EXERCISE.
Would you retype all of these records exactly?

___

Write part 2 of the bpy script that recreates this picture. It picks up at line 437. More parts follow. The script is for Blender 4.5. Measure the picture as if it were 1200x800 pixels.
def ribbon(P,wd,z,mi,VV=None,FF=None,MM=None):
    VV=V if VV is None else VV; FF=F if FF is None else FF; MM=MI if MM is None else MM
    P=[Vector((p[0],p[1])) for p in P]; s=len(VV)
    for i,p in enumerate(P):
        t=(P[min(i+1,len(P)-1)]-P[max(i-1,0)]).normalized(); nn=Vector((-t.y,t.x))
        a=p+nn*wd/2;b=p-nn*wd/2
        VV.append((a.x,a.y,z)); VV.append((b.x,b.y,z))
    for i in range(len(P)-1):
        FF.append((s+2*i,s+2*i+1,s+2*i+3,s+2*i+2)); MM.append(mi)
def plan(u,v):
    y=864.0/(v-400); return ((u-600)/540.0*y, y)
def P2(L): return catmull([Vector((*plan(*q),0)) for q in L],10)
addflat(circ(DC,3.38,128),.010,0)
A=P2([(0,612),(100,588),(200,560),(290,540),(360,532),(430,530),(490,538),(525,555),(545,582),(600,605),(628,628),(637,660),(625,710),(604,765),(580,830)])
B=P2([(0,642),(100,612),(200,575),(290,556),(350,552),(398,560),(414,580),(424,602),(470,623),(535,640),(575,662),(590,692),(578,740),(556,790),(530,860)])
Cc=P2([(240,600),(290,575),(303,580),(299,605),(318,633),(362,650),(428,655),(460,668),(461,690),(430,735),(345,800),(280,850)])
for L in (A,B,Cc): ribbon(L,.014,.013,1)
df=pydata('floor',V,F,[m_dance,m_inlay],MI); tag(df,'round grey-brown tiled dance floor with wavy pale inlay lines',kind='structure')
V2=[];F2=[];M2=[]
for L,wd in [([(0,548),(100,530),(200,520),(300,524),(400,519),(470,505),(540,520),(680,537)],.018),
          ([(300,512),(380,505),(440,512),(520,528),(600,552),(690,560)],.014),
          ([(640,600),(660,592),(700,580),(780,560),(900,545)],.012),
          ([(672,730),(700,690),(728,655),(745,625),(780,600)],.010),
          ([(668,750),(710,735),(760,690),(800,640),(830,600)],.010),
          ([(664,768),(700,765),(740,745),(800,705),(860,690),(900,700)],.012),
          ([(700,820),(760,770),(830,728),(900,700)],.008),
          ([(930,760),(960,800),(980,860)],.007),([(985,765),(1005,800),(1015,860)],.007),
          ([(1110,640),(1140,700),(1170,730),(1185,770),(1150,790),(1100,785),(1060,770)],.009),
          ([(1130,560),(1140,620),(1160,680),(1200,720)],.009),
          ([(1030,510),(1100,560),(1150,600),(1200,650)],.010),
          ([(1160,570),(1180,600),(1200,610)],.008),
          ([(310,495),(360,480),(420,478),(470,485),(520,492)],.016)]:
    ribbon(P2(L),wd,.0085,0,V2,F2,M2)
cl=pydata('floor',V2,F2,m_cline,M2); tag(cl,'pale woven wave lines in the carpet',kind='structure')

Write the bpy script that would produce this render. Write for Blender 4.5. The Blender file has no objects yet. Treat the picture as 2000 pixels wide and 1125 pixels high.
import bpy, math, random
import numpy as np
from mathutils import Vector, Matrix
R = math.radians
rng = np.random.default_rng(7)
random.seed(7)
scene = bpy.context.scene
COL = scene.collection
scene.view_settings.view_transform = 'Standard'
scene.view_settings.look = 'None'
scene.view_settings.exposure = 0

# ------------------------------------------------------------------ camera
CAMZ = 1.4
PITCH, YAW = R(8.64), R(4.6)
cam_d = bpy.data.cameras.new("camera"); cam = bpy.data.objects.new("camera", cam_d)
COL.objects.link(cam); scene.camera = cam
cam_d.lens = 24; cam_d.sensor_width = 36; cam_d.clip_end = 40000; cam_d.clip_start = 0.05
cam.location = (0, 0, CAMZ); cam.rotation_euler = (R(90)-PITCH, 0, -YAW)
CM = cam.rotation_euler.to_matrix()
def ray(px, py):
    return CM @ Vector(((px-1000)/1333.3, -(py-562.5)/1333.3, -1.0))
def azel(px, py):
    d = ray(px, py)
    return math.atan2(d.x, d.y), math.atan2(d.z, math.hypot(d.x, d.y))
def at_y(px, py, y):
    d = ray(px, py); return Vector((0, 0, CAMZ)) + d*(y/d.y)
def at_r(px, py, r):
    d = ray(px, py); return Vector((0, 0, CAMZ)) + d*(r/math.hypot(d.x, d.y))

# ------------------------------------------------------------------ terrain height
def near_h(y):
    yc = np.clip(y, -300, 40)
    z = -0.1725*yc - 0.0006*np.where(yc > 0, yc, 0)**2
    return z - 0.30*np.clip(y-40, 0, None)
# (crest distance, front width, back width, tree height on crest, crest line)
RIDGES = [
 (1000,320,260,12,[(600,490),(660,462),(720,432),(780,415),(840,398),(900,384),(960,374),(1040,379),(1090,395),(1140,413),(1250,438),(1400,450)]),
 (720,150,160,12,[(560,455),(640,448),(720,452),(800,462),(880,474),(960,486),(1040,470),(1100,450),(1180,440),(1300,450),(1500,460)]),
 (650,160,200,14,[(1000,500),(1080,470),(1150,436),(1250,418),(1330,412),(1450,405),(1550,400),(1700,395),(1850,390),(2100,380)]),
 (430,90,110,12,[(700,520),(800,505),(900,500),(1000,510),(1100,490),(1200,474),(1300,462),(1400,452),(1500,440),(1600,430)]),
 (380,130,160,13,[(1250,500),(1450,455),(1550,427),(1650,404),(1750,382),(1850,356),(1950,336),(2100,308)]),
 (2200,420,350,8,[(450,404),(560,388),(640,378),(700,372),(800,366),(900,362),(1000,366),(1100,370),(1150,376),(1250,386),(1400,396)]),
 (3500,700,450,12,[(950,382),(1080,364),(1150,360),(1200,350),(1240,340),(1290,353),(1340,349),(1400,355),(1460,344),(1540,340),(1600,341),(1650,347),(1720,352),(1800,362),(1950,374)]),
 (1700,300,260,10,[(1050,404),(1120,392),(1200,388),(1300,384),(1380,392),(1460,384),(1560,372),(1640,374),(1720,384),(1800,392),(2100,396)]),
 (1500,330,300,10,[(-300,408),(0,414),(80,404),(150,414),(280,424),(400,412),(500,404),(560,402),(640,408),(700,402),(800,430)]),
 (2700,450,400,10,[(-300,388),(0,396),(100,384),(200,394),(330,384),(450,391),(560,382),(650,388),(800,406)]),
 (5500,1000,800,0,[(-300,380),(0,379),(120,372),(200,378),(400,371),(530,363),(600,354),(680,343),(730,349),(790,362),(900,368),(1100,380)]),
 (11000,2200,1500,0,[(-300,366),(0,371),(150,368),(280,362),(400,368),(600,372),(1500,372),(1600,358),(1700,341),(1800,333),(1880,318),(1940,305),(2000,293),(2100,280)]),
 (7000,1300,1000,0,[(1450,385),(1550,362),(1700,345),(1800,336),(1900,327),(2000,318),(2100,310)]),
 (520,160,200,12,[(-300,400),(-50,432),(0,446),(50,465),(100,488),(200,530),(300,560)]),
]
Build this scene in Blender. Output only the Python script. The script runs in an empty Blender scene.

___

TASK ANSWER.
Write part 2 of the bpy script that recreates this picture. It picks up at line 437. More parts follow. The script is for Blender 4.5. Measure the picture as if it were 1200x800 pixels.
def ribbon(P,wd,z,mi,VV=None,FF=None,MM=None):
    VV=V if VV is None else VV; FF=F if FF is None else FF; MM=MI if MM is None else MM
    P=[Vector((p[0],p[1])) for p in P]; s=len(VV)
    for i,p in enumerate(P):
        t=(P[min(i+1,len(P)-1)]-P[max(i-1,0)]).normalized(); nn=Vector((-t.y,t.x))
        a=p+nn*wd/2;b=p-nn*wd/2
        VV.append((a.x,a.y,z)); VV.append((b.x,b.y,z))
    for i in range(len(P)-1):
        FF.append((s+2*i,s+2*i+1,s+2*i+3,s+2*i+2)); MM.append(mi)
def plan(u,v):
    y=864.0/(v-400); return ((u-600)/540.0*y, y)
def P2(L): return catmull([Vector((*plan(*q),0)) for q in L],10)
addflat(circ(DC,3.38,128),.010,0)
A=P2([(0,612),(100,588),(200,560),(290,540),(360,532),(430,530),(490,538),(525,555),(545,582),(600,605),(628,628),(637,660),(625,710),(604,765),(580,830)])
B=P2([(0,642),(100,612),(200,575),(290,556),(350,552),(398,560),(414,580),(424,602),(470,623),(535,640),(575,662),(590,692),(578,740),(556,790),(530,860)])
Cc=P2([(240,600),(290,575),(303,580),(299,605),(318,633),(362,650),(428,655),(460,668),(461,690),(430,735),(345,800),(280,850)])
for L in (A,B,Cc): ribbon(L,.014,.013,1)
df=pydata('floor',V,F,[m_dance,m_inlay],MI); tag(df,'round grey-brown tiled dance floor with wavy pale inlay lines',kind='structure')
V2=[];F2=[];M2=[]
for L,wd in [([(0,548),(100,530),(200,520),(300,524),(400,519),(470,505),(540,520),(680,537)],.018),
          ([(300,512),(380,505),(440,512),(520,528),(600,552),(690,560)],.014),
          ([(640,600),(660,592),(700,580),(780,560),(900,545)],.012),
          ([(672,730),(700,690),(728,655),(745,625),(780,600)],.010),
          ([(668,750),(710,735),(760,690),(800,640),(830,600)],.010),
          ([(664,768),(700,765),(740,745),(800,705),(860,690),(900,700)],.012),
          ([(700,820),(760,770),(830,728),(900,700)],.008),
          ([(930,760),(960,800),(980,860)],.007),([(985,765),(1005,800),(1015,860)],.007),
          ([(1110,640),(1140,700),(1170,730),(1185,770),(1150,790),(1100,785),(1060,770)],.009),
          ([(1130,560),(1140,620),(1160,680),(1200,720)],.009),
          ([(1030,510),(1100,560),(1150,600),(1200,650)],.010),
          ([(1160,570),(1180,600),(1200,610)],.008),
          ([(310,495),(360,480),(420,478),(470,485),(520,492)],.016)]:
    ribbon(P2(L),wd,.0085,0,V2,F2,M2)
cl=pydata('floor',V2,F2,m_cline,M2); tag(cl,'pale woven wave lines in the carpet',kind='structure')

Write the bpy script that would produce this render. Write for Blender 4.5. The Blender file has no objects yet. Treat the picture as 2000 pixels wide and 1125 pixels high.
import bpy, math, random
import numpy as np
from mathutils import Vector, Matrix
R = math.radians
rng = np.random.default_rng(7)
random.seed(7)
scene = bpy.context.scene
COL = scene.collection
scene.view_settings.view_transform = 'Standard'
scene.view_settings.look = 'None'
scene.view_settings.exposure = 0

# ------------------------------------------------------------------ camera
CAMZ = 1.4
PITCH, YAW = R(8.64), R(4.6)
cam_d = bpy.data.cameras.new("camera"); cam = bpy.data.objects.new("camera", cam_d)
COL.objects.link(cam); scene.camera = cam
cam_d.lens = 24; cam_d.sensor_width = 36; cam_d.clip_end = 40000; cam_d.clip_start = 0.05
cam.location = (0, 0, CAMZ); cam.rotation_euler = (R(90)-PITCH, 0, -YAW)
CM = cam.rotation_euler.to_matrix()
def ray(px, py):
    return CM @ Vector(((px-1000)/1333.3, -(py-562.5)/1333.3, -1.0))
def azel(px, py):
    d = ray(px, py)
    return math.atan2(d.x, d.y), math.atan2(d.z, math.hypot(d.x, d.y))
def at_y(px, py, y):
    d = ray(px, py); return Vector((0, 0, CAMZ)) + d*(y/d.y)
def at_r(px, py, r):
    d = ray(px, py); return Vector((0, 0, CAMZ)) + d*(r/math.hypot(d.x, d.y))

# ------------------------------------------------------------------ terrain height
def near_h(y):
    yc = np.clip(y, -300, 40)
    z = -0.1725*yc - 0.0006*np.where(yc > 0, yc, 0)**2
    return z - 0.30*np.clip(y-40, 0, None)
# (crest distance, front width, back width, tree height on crest, crest line)
RIDGES = [
 (1000,320,260,12,[(600,490),(660,462),(720,432),(780,415),(840,398),(900,384),(960,374),(1040,379),(1090,395),(1140,413),(1250,438),(1400,450)]),
 (720,150,160,12,[(560,455),(640,448),(720,452),(800,462),(880,474),(960,486),(1040,470),(1100,450),(1180,440),(1300,450),(1500,460)]),
 (650,160,200,14,[(1000,500),(1080,470),(1150,436),(1250,418),(1330,412),(1450,405),(1550,400),(1700,395),(1850,390),(2100,380)]),
 (430,90,110,12,[(700,520),(800,505),(900,500),(1000,510),(1100,490),(1200,474),(1300,462),(1400,452),(1500,440),(1600,430)]),
 (380,130,160,13,[(1250,500),(1450,455),(1550,427),(1650,404),(1750,382),(1850,356),(1950,336),(2100,308)]),
 (2200,420,350,8,[(450,404),(560,388),(640,378),(700,372),(800,366),(900,362),(1000,366),(1100,370),(1150,376),(1250,386),(1400,396)]),
 (3500,700,450,12,[(950,382),(1080,364),(1150,360),(1200,350),(1240,340),(1290,353),(1340,349),(1400,355),(1460,344),(1540,340),(1600,341),(1650,347),(1720,352),(1800,362),(1950,374)]),
 (1700,300,260,10,[(1050,404),(1120,392),(1200,388),(1300,384),(1380,392),(1460,384),(1560,372),(1640,374),(1720,384),(1800,392),(2100,396)]),
 (1500,330,300,10,[(-300,408),(0,414),(80,404),(150,414),(280,424),(400,412),(500,404),(560,402),(640,408),(700,402),(800,430)]),
 (2700,450,400,10,[(-300,388),(0,396),(100,384),(200,394),(330,384),(450,391),(560,382),(650,388),(800,406)]),
 (5500,1000,800,0,[(-300,380),(0,379),(120,372),(200,378),(400,371),(530,363),(600,354),(680,343),(730,349),(790,362),(900,368),(1100,380)]),
 (11000,2200,1500,0,[(-300,366),(0,371),(150,368),(280,362),(400,368),(600,372),(1500,372),(1600,358),(1700,341),(1800,333),(1880,318),(1940,305),(2000,293),(2100,280)]),
 (7000,1300,1000,0,[(1450,385),(1550,362),(1700,345),(1800,336),(1900,327),(2000,318),(2100,310)]),
 (520,160,200,12,[(-300,400),(-50,432),(0,446),(50,465),(100,488),(200,530),(300,560)]),
]
Build this scene in Blender. Output only the Python script. The script runs in an empty Blender scene.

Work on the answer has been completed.